1) I've never read it
2) I dislike Philip Pullman, specifically for his eulogising of Oxford
3) Fantasy bores me senseless, and, regardless of literary merit, The Dark Materials trilogy features the word daemon in the opening paragraph of Book I.

Oxford is a loathsome place. I lived there for a year in 1997. It is full of ugly people, many of whom race around on bicycles. There are thousands of Pippy Longstockings, there are thousands of Bertie Woosters. Way back when, I had a week of my writings performed at the Burton-Taylor Theatre in the centre of Oxford. I went into the ticket office to see how things were going and there was a young man in white trousers, striped blazer, and a straw boater, buying himself a ticket. I felt like tapping him on the shoulder and saying, "Excuse me, I wrote this stuff, and I don't want people such as yourself to come..."

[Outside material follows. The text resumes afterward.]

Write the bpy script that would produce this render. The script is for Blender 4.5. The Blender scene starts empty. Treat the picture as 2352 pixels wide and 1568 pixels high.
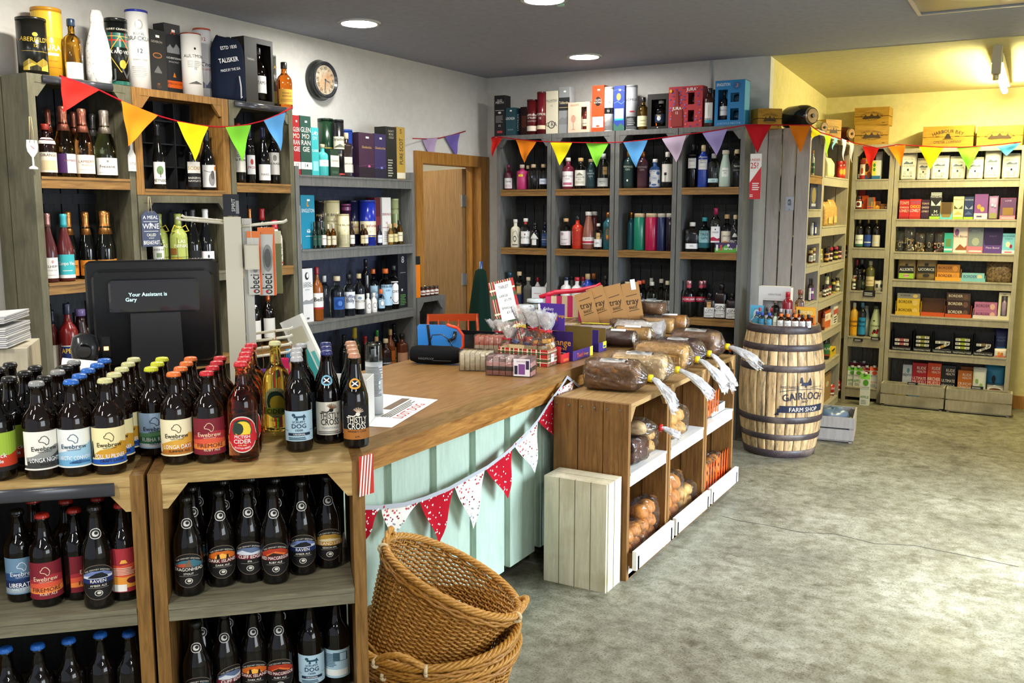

I didn't bother. Instead, I reflected further upon the human condition.


Blogger Claypot said...

I was reading along, going to ask in the comments 'So are you writing a book?' cos I love your writing. But then you say you've already had some work performed. Obviously already a professional. So I'll just slink away quietly then. (But not before saying that I completely agree with you about David Lodge. WTF? Oh and also, watch out for Hugh. Not speaking from personal experience at all, but he will probably try and have sex with you. Because you're European. And you can read)

6:23 AM  
Blogger kingfelix said...

I would not call myself a professional writer by any means. One week of stuff in Oxford in 1997, a contribution last year to a book on colour theory, it's not exactly the stuff of legends.

If i want to put a book together, I might chop together the Dublin section of my blog, as that is over and done with. I can ask Hugh to put it on his counter (not in return for sex)

11:35 AM  
Blogger gymnut said...

knowing you as I have for far too long. It strikes me odd that you have never written a book. However, I am actually glad that you havnt. The effect it would have on your bank balance would be devastating.
You would lose your excuse to only drink for one night of partying. You would finally get a house or something, and I would then have to come to you for a share of your riches. On second thoughts release a book and ill manage the finances.
Catch you soon.

3:37 PM  
Blogger kingfelix said...

i suppose it's a mercy that they don't have debtor's prisons or workhouses for the poor today, i'd definitely be breaking rocks with my unique style of financial mismanagement.

having lounged around watching novels being put together for publication, i was more than cured of any wish to pursue that as a profession. a simple dedication in the front of a Scarlett Thomas novel was, in my eyes, the full realisation of my literary ambitions.